Daarnaast geldt dat het bedrag waarmee de huurprijs in 2023 is verhoogd weliswaar fors is te noemen, maar hier staat ook weer tegenover dat Geodis een grote onderneming is die een grote bedrijfsruimte huurt met een hoge jaarlijkse huurprijs. Een verhoging van de huurprijs met enkele procenten levert dan ook al gauw een forse huurprijsstijging op. Geodis is naast de huurprijsstijging in 2023 bovendien niet ook nog met hogere energielasten geconfronteerd omdat de contracten voor de nutsvoorzieningen voor haar nog tot eind 2023 vast lagen.
De vorderingen van Geodis worden afgewezen.
4.13.
De vorderingen van Geodis worden afgewezen. Prologis heeft de huurprijzen in 2023 en 2024 geïndexeerd conform het bepaalde in de huurovereenkomst en voor afwijking daarvan bestaat, gelet op al hetgeen hiervoor is overwogen, geen grondslag. Door Geodis is niet te veel aan huur betaald en een grondslag voor restitutie ontbreekt dan ook.
Geodis moet de proceskosten betalen
4.14.
Geodis moet de proceskosten betalen, omdat zij ongelijk krijgt (artikel 237 Rv). De kantonrechter begroot deze kosten aan de kant van Prologis op € 1.900,- aan salaris voor de gemachtigde (2 punten x € 950,-) en € 135,- aan nakosten. Dat is in totaal € 2.035,-. Hier kan nog een bedrag bij komen als dit vonnis wordt betekend. De wettelijke rente over de proceskosten wordt toegewezen.

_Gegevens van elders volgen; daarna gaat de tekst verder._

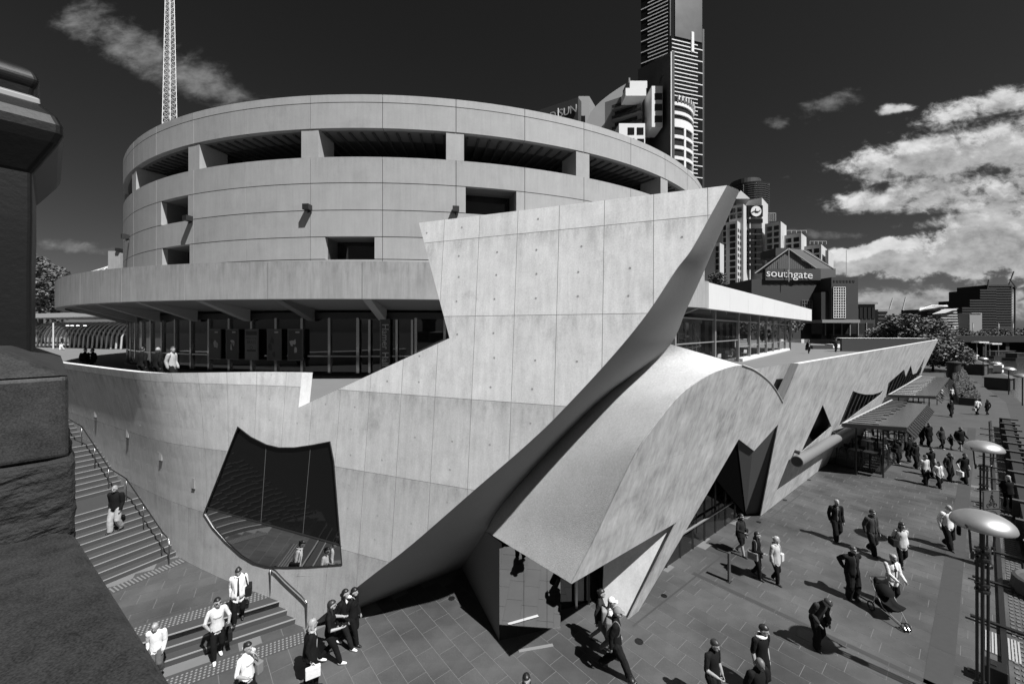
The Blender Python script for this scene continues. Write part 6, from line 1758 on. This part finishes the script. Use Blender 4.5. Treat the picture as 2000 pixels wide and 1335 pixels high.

Dit vonnis is uitvoerbaar bij voorraad
4.15.
Dit vonnis wordt uitvoerbaar bij voorraad verklaard (artikel 233 Rv). Dat betekent dat het vonnis meteen mag worden uitgevoerd, ook als één van de partijen aan een hogere rechter vraagt om de zaak opnieuw te beoordelen.

5.De beslissing

De kantonrechter:
5.1.
wijst de vorderingen van Geodis af;
5.2.
veroordeelt Geodis in de proceskosten, die aan de kant van Prologis worden begroot op € 2.035,- met de wettelijke rente zoals bedoeld in artikel 6:119 BW over dat bedrag vanaf de vijftiende dag na de datum van dit vonnis tot de dag dat volledig is betaald;
5.3.
verklaart dit vonnis voor wat betreft de proceskostenveroordeling uitvoerbaar bij voorraad.
Dit vonnis is gewezen door mr. F. Aukema-Hartog en in het openbaar uitgesproken.